Fehr Graham goes to bat for Iowa communities

Ryan Wicks and Brian McWilliams from Fehr Graham’s Manchester, Iowa, office traveled earlier this month to Des Moines to meet with Iowa Department of Natural Resources officials to discuss the minimum requirements and rules for wastewater operators in the state.

As DNR staff process National Pollutant Discharge Elimination System permits for wastewater discharge in Iowa following reclassification to comply with EPA regulations, many communities will be required to perform upgrades to their treatment facilities. While this is a positive change, it has placed some challenges on the utilities and the communities the DNR serves.

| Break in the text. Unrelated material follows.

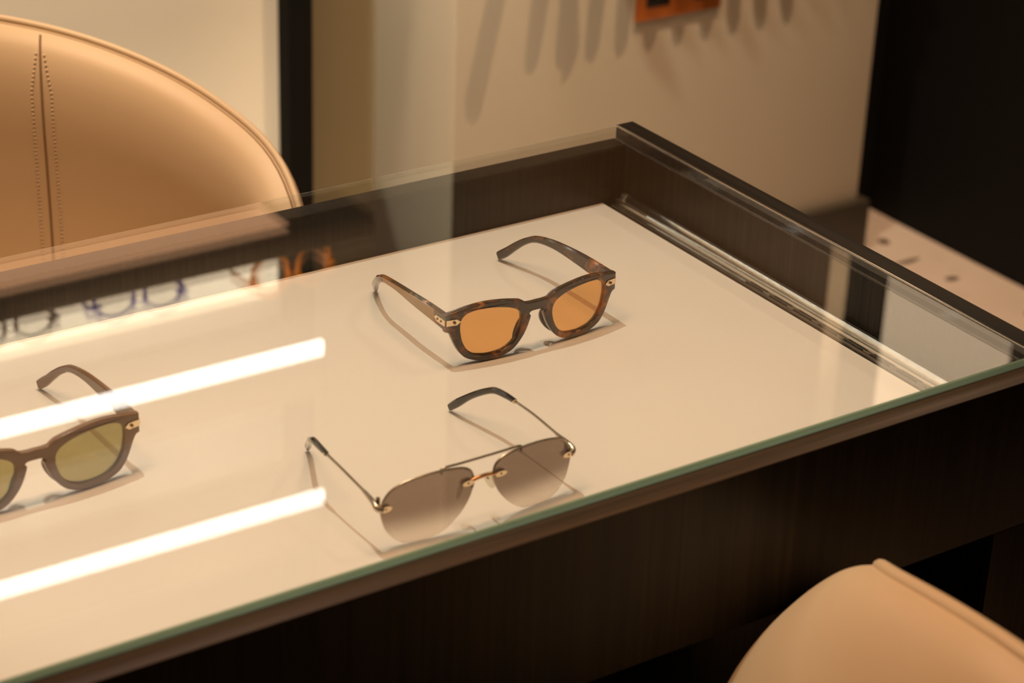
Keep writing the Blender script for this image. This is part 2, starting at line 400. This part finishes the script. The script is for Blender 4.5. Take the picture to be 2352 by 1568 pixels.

Wicks, branch manager of Fehr Graham’s Manchester office, said several Fehr Graham clients expressed confusion about the process. Wicks said meeting with state officials started a dialogue regarding the minimum requirements for the Grade III certificate. Would work experience, for example, be accepted as an equivalent to having a two-year degree?

"Fehr Graham felt it was necessary to reach out to the Iowa DNR leadership to clarify the impact of pending plant upgrades and how small communities will be able to comply with newly issued permits,” Wicks said.

While some treatment facilities are upgraded without impact on operator requirements, there are instances when a Grade II operator must move to Grade III. Initial challenges are industrywide. There is a limited number of qualified and certified staff. Many communities have employees with Grade I or Grade II certifications who have been serving for 10 to 15 years or longer. Also, a Grade III certification requires a two-year degree or more. Many of the state’s operators do not meet this minimum. Wicks said there has been some indication by DNR staff that site-specific approvals may be granted for operators who have prior experience.

“The Iowa DNR is aware of the issues and is open to working with communities and individuals to ensure through proper training and education opportunities that individuals will be able to obtain the education requirements to qualify for certification testing,” Wicks said.